Despite my best intentions, I have obviously yielded, a little at least, to the temptation to view the Chrome OS plan as part of the epic fight between the two information technology titans of our time,
Microsoft and Google. More important, though, is what Chrome OS, due in second half of 2010, will mean, not to Microsoft, but to the rest of us.

In this regard, the most important consequence of Chrome OS is that it may at last produce a Linux-based desktop OS for the absolutely programming-illiterate (like myself). And that is no small crowd.

Corporate users have been getting excellent Linux support from the likes of Red Hat and IBM. Progress on the end-user path, by contrast, has been much slower. True, the Ubuntu distribution of Linux has been a welcome arrival, but still one that requires some programming literacy to do small things like watching a movie.

Now that appears about to change. No company with the brains and (brimming) coffers even close to Google has pushed this strongly into the desktop Linux domain. And judging by their experience with Android (the Linux-based OS for mobile phones and low-power PCs), there’s reason to think that the Google folks will do a good job. True, Android was not the instant hit that the iPhone (with its tweaked Mac OS X) was. But it’s steadily showing on more phones.

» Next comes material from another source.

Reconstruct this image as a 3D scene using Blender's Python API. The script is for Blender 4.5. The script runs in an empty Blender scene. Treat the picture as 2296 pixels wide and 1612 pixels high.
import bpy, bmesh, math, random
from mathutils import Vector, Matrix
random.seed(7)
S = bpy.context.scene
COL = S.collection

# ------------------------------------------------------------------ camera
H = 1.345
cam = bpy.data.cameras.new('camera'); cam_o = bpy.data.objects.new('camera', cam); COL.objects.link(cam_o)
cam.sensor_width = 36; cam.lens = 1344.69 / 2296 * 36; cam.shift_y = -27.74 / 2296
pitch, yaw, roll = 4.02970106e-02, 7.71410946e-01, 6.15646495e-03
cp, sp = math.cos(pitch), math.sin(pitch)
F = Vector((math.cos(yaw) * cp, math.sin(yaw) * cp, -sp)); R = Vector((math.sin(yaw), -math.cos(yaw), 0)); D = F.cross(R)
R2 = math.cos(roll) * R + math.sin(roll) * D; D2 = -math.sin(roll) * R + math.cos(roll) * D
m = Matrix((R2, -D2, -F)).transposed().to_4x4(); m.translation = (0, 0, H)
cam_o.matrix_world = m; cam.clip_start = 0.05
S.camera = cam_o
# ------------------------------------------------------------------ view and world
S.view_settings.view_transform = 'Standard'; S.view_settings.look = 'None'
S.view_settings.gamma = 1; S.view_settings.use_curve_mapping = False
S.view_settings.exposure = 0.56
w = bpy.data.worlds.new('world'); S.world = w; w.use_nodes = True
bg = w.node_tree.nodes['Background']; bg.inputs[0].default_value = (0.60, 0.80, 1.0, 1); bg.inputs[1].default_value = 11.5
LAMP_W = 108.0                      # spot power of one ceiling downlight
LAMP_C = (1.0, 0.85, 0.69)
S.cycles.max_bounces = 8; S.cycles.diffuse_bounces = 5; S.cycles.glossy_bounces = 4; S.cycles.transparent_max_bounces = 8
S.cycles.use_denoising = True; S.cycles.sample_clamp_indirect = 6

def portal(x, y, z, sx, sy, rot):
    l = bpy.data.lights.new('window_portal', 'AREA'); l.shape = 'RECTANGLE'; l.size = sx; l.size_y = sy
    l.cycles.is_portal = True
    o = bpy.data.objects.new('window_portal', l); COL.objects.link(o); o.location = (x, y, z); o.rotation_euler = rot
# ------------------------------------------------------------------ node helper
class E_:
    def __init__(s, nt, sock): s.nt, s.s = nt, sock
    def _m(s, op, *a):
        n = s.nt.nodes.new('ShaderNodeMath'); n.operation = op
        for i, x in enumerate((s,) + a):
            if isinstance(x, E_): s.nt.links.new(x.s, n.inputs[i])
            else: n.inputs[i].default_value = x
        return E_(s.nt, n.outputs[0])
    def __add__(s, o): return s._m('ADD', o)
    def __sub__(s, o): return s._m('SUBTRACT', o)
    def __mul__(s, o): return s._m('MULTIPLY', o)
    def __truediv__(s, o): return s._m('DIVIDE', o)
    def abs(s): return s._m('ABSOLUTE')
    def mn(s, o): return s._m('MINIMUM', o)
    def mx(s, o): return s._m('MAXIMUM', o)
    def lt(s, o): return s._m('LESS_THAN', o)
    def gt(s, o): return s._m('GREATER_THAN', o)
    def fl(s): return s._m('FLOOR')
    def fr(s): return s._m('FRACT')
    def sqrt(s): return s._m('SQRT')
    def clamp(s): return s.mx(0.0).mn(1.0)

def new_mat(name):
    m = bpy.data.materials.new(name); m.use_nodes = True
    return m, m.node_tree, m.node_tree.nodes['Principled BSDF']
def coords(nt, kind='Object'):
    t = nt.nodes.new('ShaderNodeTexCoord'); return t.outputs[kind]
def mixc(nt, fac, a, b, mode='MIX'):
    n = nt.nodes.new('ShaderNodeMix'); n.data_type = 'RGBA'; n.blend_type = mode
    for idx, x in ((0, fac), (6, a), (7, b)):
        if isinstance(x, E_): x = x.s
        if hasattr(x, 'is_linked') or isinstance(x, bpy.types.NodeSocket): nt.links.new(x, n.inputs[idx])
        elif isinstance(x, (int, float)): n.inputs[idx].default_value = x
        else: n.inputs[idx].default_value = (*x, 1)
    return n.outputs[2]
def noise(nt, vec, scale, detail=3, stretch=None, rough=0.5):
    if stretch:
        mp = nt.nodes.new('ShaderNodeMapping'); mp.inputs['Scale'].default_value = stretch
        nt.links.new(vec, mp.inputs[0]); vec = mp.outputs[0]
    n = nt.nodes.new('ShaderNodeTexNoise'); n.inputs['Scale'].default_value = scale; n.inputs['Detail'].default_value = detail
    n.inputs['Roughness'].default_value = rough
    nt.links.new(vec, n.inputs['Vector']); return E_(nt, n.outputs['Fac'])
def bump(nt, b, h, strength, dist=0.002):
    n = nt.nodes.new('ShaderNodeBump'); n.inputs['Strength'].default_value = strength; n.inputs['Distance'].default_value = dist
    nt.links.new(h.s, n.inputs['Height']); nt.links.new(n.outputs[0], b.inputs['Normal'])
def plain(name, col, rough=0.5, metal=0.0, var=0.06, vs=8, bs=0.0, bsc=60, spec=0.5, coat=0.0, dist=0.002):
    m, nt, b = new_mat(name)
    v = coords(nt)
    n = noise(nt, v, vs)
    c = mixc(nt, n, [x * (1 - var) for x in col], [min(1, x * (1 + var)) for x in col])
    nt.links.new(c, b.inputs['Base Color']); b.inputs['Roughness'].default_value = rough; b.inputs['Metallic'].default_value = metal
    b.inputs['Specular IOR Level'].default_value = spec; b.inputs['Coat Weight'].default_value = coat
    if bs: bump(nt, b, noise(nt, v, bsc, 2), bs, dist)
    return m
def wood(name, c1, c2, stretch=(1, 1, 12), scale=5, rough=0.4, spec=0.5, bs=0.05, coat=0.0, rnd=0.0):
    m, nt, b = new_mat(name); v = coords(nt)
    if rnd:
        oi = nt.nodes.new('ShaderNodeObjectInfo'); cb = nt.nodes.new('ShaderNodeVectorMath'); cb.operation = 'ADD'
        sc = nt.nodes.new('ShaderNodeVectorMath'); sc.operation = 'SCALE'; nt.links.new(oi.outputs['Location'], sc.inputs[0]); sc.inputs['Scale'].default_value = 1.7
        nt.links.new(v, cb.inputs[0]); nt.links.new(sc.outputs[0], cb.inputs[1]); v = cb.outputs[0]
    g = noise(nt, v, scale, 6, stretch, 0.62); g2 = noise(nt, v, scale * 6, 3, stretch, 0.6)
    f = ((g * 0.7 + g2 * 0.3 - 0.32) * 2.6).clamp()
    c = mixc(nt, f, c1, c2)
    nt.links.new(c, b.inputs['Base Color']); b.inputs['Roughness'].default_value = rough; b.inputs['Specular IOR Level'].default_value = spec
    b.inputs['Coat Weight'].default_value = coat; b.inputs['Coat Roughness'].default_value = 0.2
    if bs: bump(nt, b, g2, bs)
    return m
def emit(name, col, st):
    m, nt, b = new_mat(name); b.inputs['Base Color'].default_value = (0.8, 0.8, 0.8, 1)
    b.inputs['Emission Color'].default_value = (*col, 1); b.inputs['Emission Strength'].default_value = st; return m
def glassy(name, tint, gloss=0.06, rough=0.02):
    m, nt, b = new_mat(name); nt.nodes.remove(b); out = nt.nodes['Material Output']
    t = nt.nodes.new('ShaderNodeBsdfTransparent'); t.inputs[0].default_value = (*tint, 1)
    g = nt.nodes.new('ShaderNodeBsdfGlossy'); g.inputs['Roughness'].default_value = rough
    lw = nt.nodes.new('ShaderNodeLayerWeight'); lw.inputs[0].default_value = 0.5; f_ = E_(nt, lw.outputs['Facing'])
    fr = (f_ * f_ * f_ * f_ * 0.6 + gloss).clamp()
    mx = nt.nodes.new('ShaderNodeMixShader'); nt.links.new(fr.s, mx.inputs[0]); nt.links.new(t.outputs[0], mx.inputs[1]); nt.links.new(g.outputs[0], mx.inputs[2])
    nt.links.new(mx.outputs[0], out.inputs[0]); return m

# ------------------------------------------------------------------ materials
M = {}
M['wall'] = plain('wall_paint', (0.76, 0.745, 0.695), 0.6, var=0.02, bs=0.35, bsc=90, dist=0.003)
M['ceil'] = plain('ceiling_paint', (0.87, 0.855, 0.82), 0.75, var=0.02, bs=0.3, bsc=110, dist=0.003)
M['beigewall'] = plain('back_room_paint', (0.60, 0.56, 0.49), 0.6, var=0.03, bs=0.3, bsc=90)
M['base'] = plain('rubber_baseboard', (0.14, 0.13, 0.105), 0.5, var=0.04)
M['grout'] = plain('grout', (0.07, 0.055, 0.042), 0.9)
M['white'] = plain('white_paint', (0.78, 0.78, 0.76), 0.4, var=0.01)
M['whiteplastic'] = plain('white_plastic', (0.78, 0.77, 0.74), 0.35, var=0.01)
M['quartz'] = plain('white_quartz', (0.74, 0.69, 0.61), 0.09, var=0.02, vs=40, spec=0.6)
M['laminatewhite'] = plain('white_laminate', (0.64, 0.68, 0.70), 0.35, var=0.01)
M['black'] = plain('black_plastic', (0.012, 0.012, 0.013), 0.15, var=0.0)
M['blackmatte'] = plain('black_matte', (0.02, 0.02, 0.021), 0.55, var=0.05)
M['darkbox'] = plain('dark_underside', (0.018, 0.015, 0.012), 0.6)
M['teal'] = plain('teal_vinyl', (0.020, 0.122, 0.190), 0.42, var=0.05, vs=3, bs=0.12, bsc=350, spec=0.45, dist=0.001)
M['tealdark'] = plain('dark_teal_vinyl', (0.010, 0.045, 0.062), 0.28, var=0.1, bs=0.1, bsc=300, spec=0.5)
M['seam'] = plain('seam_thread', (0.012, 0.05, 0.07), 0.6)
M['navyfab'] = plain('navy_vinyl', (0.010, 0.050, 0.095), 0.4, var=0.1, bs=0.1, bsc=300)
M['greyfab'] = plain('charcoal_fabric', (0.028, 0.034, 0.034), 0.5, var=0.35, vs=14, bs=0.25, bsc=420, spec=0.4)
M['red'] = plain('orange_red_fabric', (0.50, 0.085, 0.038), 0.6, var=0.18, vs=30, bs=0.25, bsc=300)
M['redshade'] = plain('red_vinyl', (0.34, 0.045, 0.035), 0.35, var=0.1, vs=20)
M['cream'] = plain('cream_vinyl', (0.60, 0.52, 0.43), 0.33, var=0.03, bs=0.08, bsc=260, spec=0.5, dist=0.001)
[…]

This is important because a serious competition from a Linux-based desktop operating system will compel Microsoft (Windows) and Apple (Mac OS X) to do a better job. And that is good for all involved – chiefly the users.

And if Chrome OS proves to be such a success that Windows and Mac start to mimic its Web-centric conveniences, that may indeed spell the end of operating systems as the all-important software layer on a computer.